(Entries with scene source code)
______________________________
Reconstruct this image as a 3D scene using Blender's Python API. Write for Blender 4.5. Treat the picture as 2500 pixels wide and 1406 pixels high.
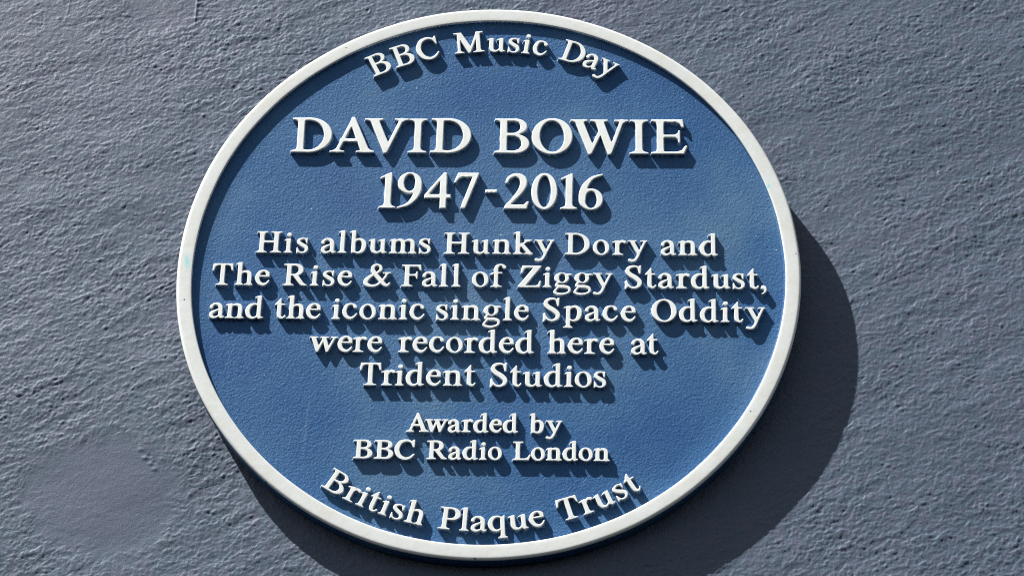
import bpy, math
import numpy as np
from mathutils import Vector, Matrix
from mathutils.geometry import tessellate_polygon

scene = bpy.context.scene
COL = scene.collection
for o in list(bpy.data.objects):
    bpy.data.objects.remove(o)

# ------------------------------------------------------------------ camera, sky, sun, exposure
ZC = 2.60                                   # height of the plaque's centre above the pavement (m)
CAM_POS = (0.08753, -1.71235, -0.93062)     # seen from below, a little to the right of the middle
CAM_RV = (-0.48992, 0.03245, 0.01586)
LENS = 86.5


def rodrigues(r):
    r = np.array(r, float)
    th = np.linalg.norm(r)
    k = r / th
    K = np.array([[0, -k[2], k[1]], [k[2], 0, -k[0]], [-k[1], k[0], 0]])
    return np.eye(3) + math.sin(th) * K + (1 - math.cos(th)) * K @ K


RM = rodrigues(CAM_RV) @ np.array([[1, 0, 0], [0, 0, -1], [0, 1, 0]], float)
cam_d = bpy.data.cameras.new('camera')
cam = bpy.data.objects.new('camera', cam_d)
COL.objects.link(cam)
M = Matrix.Identity(4)
for i in range(3):
    M[i][0] = RM[0][i]
    M[i][1] = -RM[1][i]
    M[i][2] = -RM[2][i]
M[0][3], M[1][3], M[2][3] = CAM_POS[0], CAM_POS[1], CAM_POS[2] + ZC
cam.matrix_world = M
cam_d.lens = LENS
cam_d.sensor_width = 36
cam_d.sensor_fit = 'HORIZONTAL'
cam_d.clip_start = 0.05
cam_d.clip_end = 200
scene.camera = cam

SUN_DIR = Vector((1.935, 1.0, -3.138)).normalized()   # the way the light travels
SUN_EL = math.asin(-SUN_DIR.z)
SUN_ROT = math.atan2(-SUN_DIR.x, -SUN_DIR.y)
world = bpy.data.worlds.new('World')
scene.world = world
world.use_nodes = True
wn = world.node_tree.nodes
wl = world.node_tree.links
wn.clear()
sky = wn.new('ShaderNodeTexSky')
sky.sky_type = 'NISHITA'
sky.sun_disc = False
sky.sun_elevation = SUN_EL
sky.sun_rotation = SUN_ROT
bg = wn.new('ShaderNodeBackground')
bg.inputs['Strength'].default_value = 0.05
wo = wn.new('ShaderNodeOutputWorld')
hsv = wn.new('ShaderNodeHueSaturation')       # a less saturated sky, so shadows come out greyer
hsv.inputs['Saturation'].default_value = 0.42
wl.new(sky.outputs[0], hsv.inputs['Color'])
wl.new(hsv.outputs[0], bg.inputs['Color'])
wl.new(bg.outputs[0], wo.inputs['Surface'])

sun_d = bpy.data.lights.new('sun', 'SUN')
sun_d.energy = 5.0
sun_d.angle = math.radians(0.53)
sun_d.color = (1.0, 0.975, 0.94)
sun = bpy.data.objects.new('sun', sun_d)
sun.rotation_euler = SUN_DIR.to_track_quat('-Z', 'Y').to_euler()
sun.location = (-3, -2, 7)
COL.objects.link(sun)

scene.cycles.use_denoising = False
scene.cycles.filter_width = 1.15
vs = scene.view_settings
vs.view_transform = 'Standard'
vs.look = 'None'
vs.gamma = 1
vs.use_curve_mapping = False
vs.exposure = 1.05

# ------------------------------------------------------------------ helpers


def tag(o, label=None, cat=None, group=None, kind=None):
    if label:
        o['label'] = label
    if cat:
        o['category'] = cat
    if group:
        o['group'] = group
    if kind:
        o['kind'] = kind


def link(name, me, parent=None, mat=None):
    o = bpy.data.objects.new(name, me)
    COL.objects.link(o)
    if parent:
        o.parent = parent
    if mat:
        me.materials.append(mat)
    return o


def mesh_np(name, verts, quads, smooth=True):
    me = bpy.data.meshes.new(name)
    n, q = len(verts), len(quads)
    me.vertices.add(n)
    me.vertices.foreach_set('co', np.asarray(verts, np.float32).ravel())
    me.loops.add(q * 4)
    me.loops.foreach_set('vertex_index', np.asarray(quads, np.int32).ravel())
    me.polygons.add(q)
    me.polygons.foreach_set('loop_start', np.arange(0, q * 4, 4, dtype=np.int32))
    me.polygons.foreach_set('loop_total', np.full(q, 4, np.int32))
    me.polygons.foreach_set('use_smooth', np.full(q, smooth))
    me.update(calc_edges=True)
    me.validate()
    return me


# --- vectorised value noise (smooth lattice noise) used for the wall's relief
def vnoise(x, y, seed):
    rs = np.random.RandomState(seed)
    tab = rs.uniform(-1, 1, (256, 256))
    xi = np.floor(x).astype(np.int64)
    yi = np.floor(y).astype(np.int64)
    fx, fy = x - xi, y - yi
    ux = fx * fx * fx * (fx * (fx * 6 - 15) + 10)
    uy = fy * fy * fy * (fy * (fy * 6 - 15) + 10)
    x0, x1, y0, y1 = xi & 255, (xi + 1) & 255, yi & 255, (yi + 1) & 255
    return (tab[x0, y0] * (1 - ux) + tab[x1, y0] * ux) * (1 - uy) + (tab[x0, y1] * (1 - ux) + tab[x1, y1] * ux) * uy


def rotated(x, z, deg, sx, sz):
    a = math.radians(deg)
    return (x * math.cos(a) + z * math.sin(a)) / sx, (-x * math.sin(a) + z * math.cos(a)) / sz


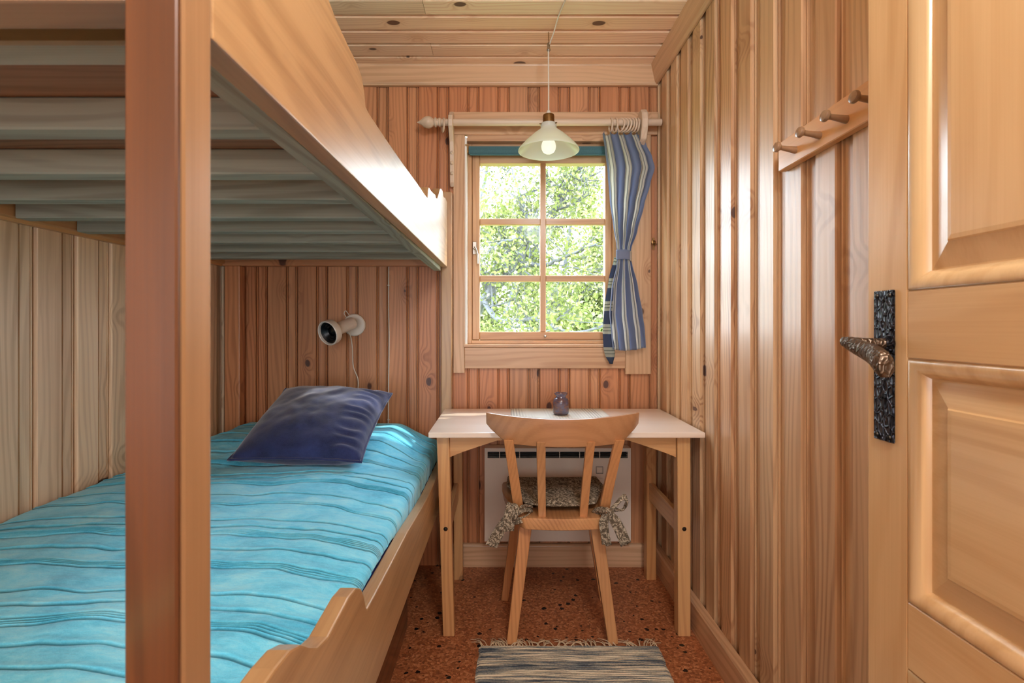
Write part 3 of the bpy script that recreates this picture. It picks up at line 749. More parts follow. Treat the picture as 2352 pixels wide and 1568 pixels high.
______________________________
**Goal**
Reproduce each line exactly, please, except for any pictures.

**Worked answer**
Reconstruct this image as a 3D scene using Blender's Python API. Write for Blender 4.5. Treat the picture as 2500 pixels wide and 1406 pixels high.
import bpy, math
import numpy as np
from mathutils import Vector, Matrix
from mathutils.geometry import tessellate_polygon

scene = bpy.context.scene
COL = scene.collection
for o in list(bpy.data.objects):
    bpy.data.objects.remove(o)

# ------------------------------------------------------------------ camera, sky, sun, exposure
ZC = 2.60                                   # height of the plaque's centre above the pavement (m)
CAM_POS = (0.08753, -1.71235, -0.93062)     # seen from below, a little to the right of the middle
CAM_RV = (-0.48992, 0.03245, 0.01586)
LENS = 86.5


def rodrigues(r):
    r = np.array(r, float)
    th = np.linalg.norm(r)
    k = r / th
    K = np.array([[0, -k[2], k[1]], [k[2], 0, -k[0]], [-k[1], k[0], 0]])
    return np.eye(3) + math.sin(th) * K + (1 - math.cos(th)) * K @ K


RM = rodrigues(CAM_RV) @ np.array([[1, 0, 0], [0, 0, -1], [0, 1, 0]], float)
cam_d = bpy.data.cameras.new('camera')
cam = bpy.data.objects.new('camera', cam_d)
COL.objects.link(cam)
M = Matrix.Identity(4)
for i in range(3):
    M[i][0] = RM[0][i]
    M[i][1] = -RM[1][i]
    M[i][2] = -RM[2][i]
M[0][3], M[1][3], M[2][3] = CAM_POS[0], CAM_POS[1], CAM_POS[2] + ZC
cam.matrix_world = M
cam_d.lens = LENS
cam_d.sensor_width = 36
cam_d.sensor_fit = 'HORIZONTAL'
cam_d.clip_start = 0.05
cam_d.clip_end = 200
scene.camera = cam

SUN_DIR = Vector((1.935, 1.0, -3.138)).normalized()   # the way the light travels
SUN_EL = math.asin(-SUN_DIR.z)
SUN_ROT = math.atan2(-SUN_DIR.x, -SUN_DIR.y)
world = bpy.data.worlds.new('World')
scene.world = world
world.use_nodes = True
wn = world.node_tree.nodes
wl = world.node_tree.links
wn.clear()
sky = wn.new('ShaderNodeTexSky')
sky.sky_type = 'NISHITA'
sky.sun_disc = False
sky.sun_elevation = SUN_EL
sky.sun_rotation = SUN_ROT
bg = wn.new('ShaderNodeBackground')
bg.inputs['Strength'].default_value = 0.05
wo = wn.new('ShaderNodeOutputWorld')
hsv = wn.new('ShaderNodeHueSaturation')       # a less saturated sky, so shadows come out greyer
hsv.inputs['Saturation'].default_value = 0.42
wl.new(sky.outputs[0], hsv.inputs['Color'])
wl.new(hsv.outputs[0], bg.inputs['Color'])
wl.new(bg.outputs[0], wo.inputs['Surface'])

sun_d = bpy.data.lights.new('sun', 'SUN')
sun_d.energy = 5.0
sun_d.angle = math.radians(0.53)
sun_d.color = (1.0, 0.975, 0.94)
sun = bpy.data.objects.new('sun', sun_d)
sun.rotation_euler = SUN_DIR.to_track_quat('-Z', 'Y').to_euler()
sun.location = (-3, -2, 7)
COL.objects.link(sun)

scene.cycles.use_denoising = False
scene.cycles.filter_width = 1.15
vs = scene.view_settings
vs.view_transform = 'Standard'
vs.look = 'None'
vs.gamma = 1
vs.use_curve_mapping = False
vs.exposure = 1.05

# ------------------------------------------------------------------ helpers


def tag(o, label=None, cat=None, group=None, kind=None):
    if label:
        o['label'] = label
    if cat:
        o['category'] = cat
    if group:
        o['group'] = group
    if kind:
        o['kind'] = kind


def link(name, me, parent=None, mat=None):
    o = bpy.data.objects.new(name, me)
    COL.objects.link(o)
    if parent:
        o.parent = parent
    if mat:
        me.materials.append(mat)
    return o


def mesh_np(name, verts, quads, smooth=True):
    me = bpy.data.meshes.new(name)
    n, q = len(verts), len(quads)
    me.vertices.add(n)
    me.vertices.foreach_set('co', np.asarray(verts, np.float32).ravel())
    me.loops.add(q * 4)
    me.loops.foreach_set('vertex_index', np.asarray(quads, np.int32).ravel())
    me.polygons.add(q)
    me.polygons.foreach_set('loop_start', np.arange(0, q * 4, 4, dtype=np.int32))
    me.polygons.foreach_set('loop_total', np.full(q, 4, np.int32))
    me.polygons.foreach_set('use_smooth', np.full(q, smooth))
    me.update(calc_edges=True)
    me.validate()
    return me


# --- vectorised value noise (smooth lattice noise) used for the wall's relief
def vnoise(x, y, seed):
    rs = np.random.RandomState(seed)
    tab = rs.uniform(-1, 1, (256, 256))
    xi = np.floor(x).astype(np.int64)
    yi = np.floor(y).astype(np.int64)
    fx, fy = x - xi, y - yi
    ux = fx * fx * fx * (fx * (fx * 6 - 15) + 10)
    uy = fy * fy * fy * (fy * (fy * 6 - 15) + 10)
    x0, x1, y0, y1 = xi & 255, (xi + 1) & 255, yi & 255, (yi + 1) & 255
    return (tab[x0, y0] * (1 - ux) + tab[x1, y0] * ux) * (1 - uy) + (tab[x0, y1] * (1 - ux) + tab[x1, y1] * ux) * uy


def rotated(x, z, deg, sx, sz):
    a = math.radians(deg)
    return (x * math.cos(a) + z * math.sin(a)) / sx, (-x * math.sin(a) + z * math.cos(a)) / sz


Write part 3 of the bpy script that recreates this picture. It picks up at line 749. More parts follow. Treat the picture as 2352 pixels wide and 1568 pixels high.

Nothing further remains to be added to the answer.